Information contained in this news release is current as of the date of the press announcement, but may be subject to change without prior notice.
November 17, 2017
Tokyo, November 17, 2017 --- Hitachi, Ltd. (TSE:6501, "Hitachi") today announced its decision with respect to the partial sale of shares of Maxell Holdings, Ltd. (TSE:6810, "Maxell Holdings") common stock owned by Hitachi (the "Offering") as follows.
(1) Name of stock to be offered | Common stock of Maxell Holdings, Ltd. |
(2) Number of shares to be offered | 6,194,100 shares* |
(3) Method of the Offering | Secondary offering by way of underwriting and over-allotment |
(1) Number of shares held before the Offering | 7,797,100 shares (Percentage of shareholding: 14.62%) |
(2) Number of shares to be held after the Offering | 1,603,000 shares (Percentage of shareholding: 3.01%) |
The Offering is not expected to have significant impact on the consolidated business results for the fiscal year ending March 31, 2018.

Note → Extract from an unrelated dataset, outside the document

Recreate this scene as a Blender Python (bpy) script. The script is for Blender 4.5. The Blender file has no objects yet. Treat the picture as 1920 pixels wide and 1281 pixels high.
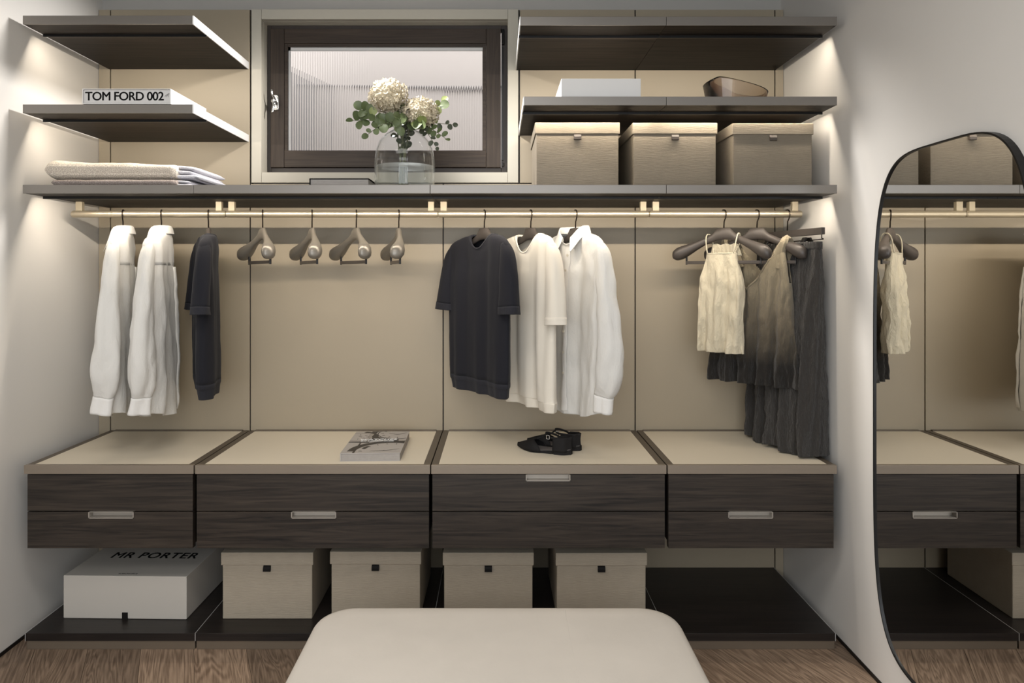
import bpy, bmesh, math, random
from mathutils import Vector, Matrix, noise
R = math.radians
C = bpy.context.scene.collection
SC = bpy.context.scene
random.seed(7)

# ------------------------------------------------------------------ camera, world, lights, exposure
CZ, F0 = 1.404, 1280.0            # eye height (m), focal length in pixels of the 1920 px frame
DF, DB = 2.535, 3.100             # distance to the closet's front plane (Y=0) and to its back (Y=0.5655)
YB = DB - DF
cam_d = bpy.data.cameras.new('camera'); cam = bpy.data.objects.new('camera', cam_d); C.objects.link(cam)
cam.location = (0, -DF, CZ); cam.rotation_euler = (R(90), 0, 0)
cam_d.sensor_width = 36; cam_d.lens = 24.0; cam_d.shift_x = 27/1920; cam_d.shift_y = -130.5/1920
cam_d.clip_start = 0.05
SC.camera = cam
SC.view_settings.view_transform = 'Standard'; SC.view_settings.look = 'None'
SC.view_settings.gamma = 1; SC.view_settings.use_curve_mapping = False
SC.view_settings.exposure = 0.28
SC.cycles.max_bounces = 10; SC.cycles.transparent_max_bounces = 16; SC.cycles.transmission_bounces = 10
SC.cycles.caustics_refractive = False; SC.cycles.caustics_reflective = False
SC.cycles.sample_clamp_indirect = 2.0

LED_W = 3.0                        # watts per metre of shelf strip
LED_COL = (1.0, 0.885, 0.73)
WORLD_S = 1.5
w = bpy.data.worlds.new('sky'); SC.world = w; w.use_nodes = True
w.node_tree.nodes['Background'].inputs[0].default_value = (1.0, 0.97, 0.95, 1)
w.node_tree.nodes['Background'].inputs[1].default_value = WORLD_S

def area(name, loc, sx, sy, power, col, rot=(0, 0, 0), spread=180):
    l = bpy.data.lights.new(name, 'AREA'); l.shape = 'RECTANGLE'; l.size = sx; l.size_y = sy
    l.energy = power; l.color = col; l.spread = R(spread)
    o = bpy.data.objects.new(name, l); C.objects.link(o); o.location = loc; o.rotation_euler = rot
    return o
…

Hitachi plans to hold remaining 1,603,000 shares of Maxell Holdings stock for the time being.
In addition, Hitachi and Maxell Holdings will continue to cooperate in business areas such as batteries and automotive systems and in R&D activities.

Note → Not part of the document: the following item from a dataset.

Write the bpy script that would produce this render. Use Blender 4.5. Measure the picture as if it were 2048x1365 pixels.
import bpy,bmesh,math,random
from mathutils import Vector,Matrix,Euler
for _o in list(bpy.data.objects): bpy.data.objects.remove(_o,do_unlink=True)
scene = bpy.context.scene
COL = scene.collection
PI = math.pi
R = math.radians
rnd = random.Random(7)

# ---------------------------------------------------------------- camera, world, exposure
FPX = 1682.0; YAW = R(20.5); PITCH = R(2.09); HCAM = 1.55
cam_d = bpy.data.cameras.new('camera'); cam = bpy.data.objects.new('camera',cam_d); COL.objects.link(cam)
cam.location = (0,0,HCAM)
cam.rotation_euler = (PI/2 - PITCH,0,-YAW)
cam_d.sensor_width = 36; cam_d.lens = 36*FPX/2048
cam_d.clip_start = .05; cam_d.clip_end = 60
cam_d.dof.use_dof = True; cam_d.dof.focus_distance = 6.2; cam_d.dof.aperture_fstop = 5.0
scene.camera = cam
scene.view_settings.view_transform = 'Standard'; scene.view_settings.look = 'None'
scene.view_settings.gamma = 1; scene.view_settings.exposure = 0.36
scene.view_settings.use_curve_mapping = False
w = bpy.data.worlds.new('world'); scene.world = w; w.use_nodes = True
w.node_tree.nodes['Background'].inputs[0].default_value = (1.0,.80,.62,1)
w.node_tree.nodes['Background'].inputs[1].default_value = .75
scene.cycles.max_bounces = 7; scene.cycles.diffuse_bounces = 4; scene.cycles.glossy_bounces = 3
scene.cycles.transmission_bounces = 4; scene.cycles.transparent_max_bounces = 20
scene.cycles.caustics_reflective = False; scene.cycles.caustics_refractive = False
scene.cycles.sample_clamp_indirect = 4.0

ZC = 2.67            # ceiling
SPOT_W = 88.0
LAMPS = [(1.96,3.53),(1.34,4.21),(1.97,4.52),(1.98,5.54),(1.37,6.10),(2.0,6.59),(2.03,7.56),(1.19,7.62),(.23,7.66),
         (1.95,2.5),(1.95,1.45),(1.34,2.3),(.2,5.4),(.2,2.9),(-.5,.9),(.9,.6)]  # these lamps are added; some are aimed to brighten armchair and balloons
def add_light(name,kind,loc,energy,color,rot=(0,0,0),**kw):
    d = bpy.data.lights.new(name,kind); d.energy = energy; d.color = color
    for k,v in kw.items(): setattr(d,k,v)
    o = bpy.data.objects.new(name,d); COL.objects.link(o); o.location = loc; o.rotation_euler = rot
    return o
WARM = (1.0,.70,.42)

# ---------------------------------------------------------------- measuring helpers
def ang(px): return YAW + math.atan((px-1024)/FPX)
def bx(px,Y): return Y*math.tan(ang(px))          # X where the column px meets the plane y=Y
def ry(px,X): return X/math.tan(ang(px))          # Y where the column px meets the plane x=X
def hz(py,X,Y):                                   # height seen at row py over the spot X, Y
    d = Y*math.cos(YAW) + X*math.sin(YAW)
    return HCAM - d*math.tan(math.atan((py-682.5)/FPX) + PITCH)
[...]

Hitachi, Ltd. (TSE: 6501), headquartered in Tokyo, Japan, delivers innovations that answer society's challenges. The company's consolidated revenues for fiscal 2016 (ended March 31, 2017) totaled 9,162.2 billion yen ($81.8 billion). The Hitachi Group is a global leader in the Social Innovation Business, and it has approximately 304,000 employees worldwide. Through collaborative creation, Hitachi is providing solutions to customers in a broad range of sectors, including Power / Energy, Industry / Distribution / Water, Urban Development, and Finance / Government & Public / Healthcare. For more information on Hitachi, please visit the company's website at http://www.hitachi.com.

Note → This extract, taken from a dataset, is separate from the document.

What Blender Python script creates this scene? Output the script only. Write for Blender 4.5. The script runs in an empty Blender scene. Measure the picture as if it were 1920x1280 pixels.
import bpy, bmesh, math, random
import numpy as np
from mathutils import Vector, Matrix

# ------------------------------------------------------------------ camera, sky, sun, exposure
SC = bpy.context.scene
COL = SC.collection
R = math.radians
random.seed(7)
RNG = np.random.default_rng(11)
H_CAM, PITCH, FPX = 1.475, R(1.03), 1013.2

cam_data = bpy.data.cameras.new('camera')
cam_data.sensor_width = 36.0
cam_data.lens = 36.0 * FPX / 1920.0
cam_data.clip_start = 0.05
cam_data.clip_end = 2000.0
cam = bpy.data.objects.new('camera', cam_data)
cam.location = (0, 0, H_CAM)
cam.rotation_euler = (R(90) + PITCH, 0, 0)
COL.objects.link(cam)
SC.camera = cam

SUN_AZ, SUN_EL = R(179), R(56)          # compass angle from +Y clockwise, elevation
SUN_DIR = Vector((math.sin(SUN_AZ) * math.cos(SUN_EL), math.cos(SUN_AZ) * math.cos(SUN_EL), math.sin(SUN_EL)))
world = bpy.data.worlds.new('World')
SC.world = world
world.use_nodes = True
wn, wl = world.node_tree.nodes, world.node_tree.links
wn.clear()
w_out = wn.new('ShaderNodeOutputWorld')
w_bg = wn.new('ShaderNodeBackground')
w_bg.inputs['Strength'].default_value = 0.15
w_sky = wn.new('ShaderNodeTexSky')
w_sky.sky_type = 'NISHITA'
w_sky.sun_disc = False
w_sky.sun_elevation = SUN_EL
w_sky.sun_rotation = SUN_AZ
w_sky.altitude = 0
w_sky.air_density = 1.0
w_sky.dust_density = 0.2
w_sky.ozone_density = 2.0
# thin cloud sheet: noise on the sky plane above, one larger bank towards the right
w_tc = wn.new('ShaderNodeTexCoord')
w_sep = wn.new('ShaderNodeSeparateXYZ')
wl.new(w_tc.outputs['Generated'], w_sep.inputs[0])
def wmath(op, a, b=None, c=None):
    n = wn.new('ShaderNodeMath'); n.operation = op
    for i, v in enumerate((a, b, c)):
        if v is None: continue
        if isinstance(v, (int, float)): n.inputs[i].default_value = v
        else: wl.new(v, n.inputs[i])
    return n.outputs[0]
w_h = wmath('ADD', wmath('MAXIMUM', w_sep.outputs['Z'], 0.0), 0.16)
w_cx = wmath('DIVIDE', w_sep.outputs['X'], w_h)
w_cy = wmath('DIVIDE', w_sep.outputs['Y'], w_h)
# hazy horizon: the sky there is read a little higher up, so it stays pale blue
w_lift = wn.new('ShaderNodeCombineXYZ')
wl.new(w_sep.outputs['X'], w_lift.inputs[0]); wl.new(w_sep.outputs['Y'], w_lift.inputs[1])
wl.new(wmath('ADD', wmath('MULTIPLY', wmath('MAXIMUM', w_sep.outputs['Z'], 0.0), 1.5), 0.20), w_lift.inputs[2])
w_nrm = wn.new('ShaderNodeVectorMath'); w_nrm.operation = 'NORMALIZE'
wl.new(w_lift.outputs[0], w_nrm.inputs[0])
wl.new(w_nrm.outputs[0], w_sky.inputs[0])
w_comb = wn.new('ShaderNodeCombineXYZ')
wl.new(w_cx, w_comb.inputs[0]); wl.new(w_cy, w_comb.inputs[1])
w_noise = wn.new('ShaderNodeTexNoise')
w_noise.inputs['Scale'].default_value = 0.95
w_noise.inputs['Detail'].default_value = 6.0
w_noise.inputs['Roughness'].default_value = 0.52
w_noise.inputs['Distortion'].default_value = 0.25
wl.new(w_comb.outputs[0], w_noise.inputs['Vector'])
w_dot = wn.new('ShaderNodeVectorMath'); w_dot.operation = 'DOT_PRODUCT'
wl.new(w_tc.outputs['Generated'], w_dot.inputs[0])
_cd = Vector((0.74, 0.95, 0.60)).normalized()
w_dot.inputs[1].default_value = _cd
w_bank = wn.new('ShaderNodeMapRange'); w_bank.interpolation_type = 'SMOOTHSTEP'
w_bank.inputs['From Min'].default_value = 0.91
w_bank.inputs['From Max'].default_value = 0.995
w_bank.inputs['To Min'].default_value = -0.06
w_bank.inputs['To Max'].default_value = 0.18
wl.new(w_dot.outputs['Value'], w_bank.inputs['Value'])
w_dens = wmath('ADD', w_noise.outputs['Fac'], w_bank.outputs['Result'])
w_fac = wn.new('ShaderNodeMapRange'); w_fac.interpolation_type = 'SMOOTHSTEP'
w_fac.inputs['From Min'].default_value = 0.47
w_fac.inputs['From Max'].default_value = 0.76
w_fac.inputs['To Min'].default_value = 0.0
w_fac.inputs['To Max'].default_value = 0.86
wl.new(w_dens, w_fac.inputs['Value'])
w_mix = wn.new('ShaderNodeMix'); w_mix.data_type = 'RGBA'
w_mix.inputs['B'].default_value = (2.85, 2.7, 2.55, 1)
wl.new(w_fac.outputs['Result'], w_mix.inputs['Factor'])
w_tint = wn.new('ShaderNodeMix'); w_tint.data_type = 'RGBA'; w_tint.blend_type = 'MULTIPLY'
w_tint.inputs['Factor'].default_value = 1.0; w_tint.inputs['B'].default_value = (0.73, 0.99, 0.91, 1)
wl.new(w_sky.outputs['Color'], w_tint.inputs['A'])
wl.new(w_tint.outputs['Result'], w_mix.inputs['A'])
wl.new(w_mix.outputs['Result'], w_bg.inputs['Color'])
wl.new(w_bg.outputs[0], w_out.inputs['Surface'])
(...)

This press release does not constitute an offer of securities in the United States. The securities referred to above have not been and will not be registered under the U.S. Securities Act of 1933, as amended (the "Securities Act"), and may not be offered or sold in the United States without registration or exemption from such registration requirement under the Securities Act. There will be no public offering of the securities referred to above in the United States.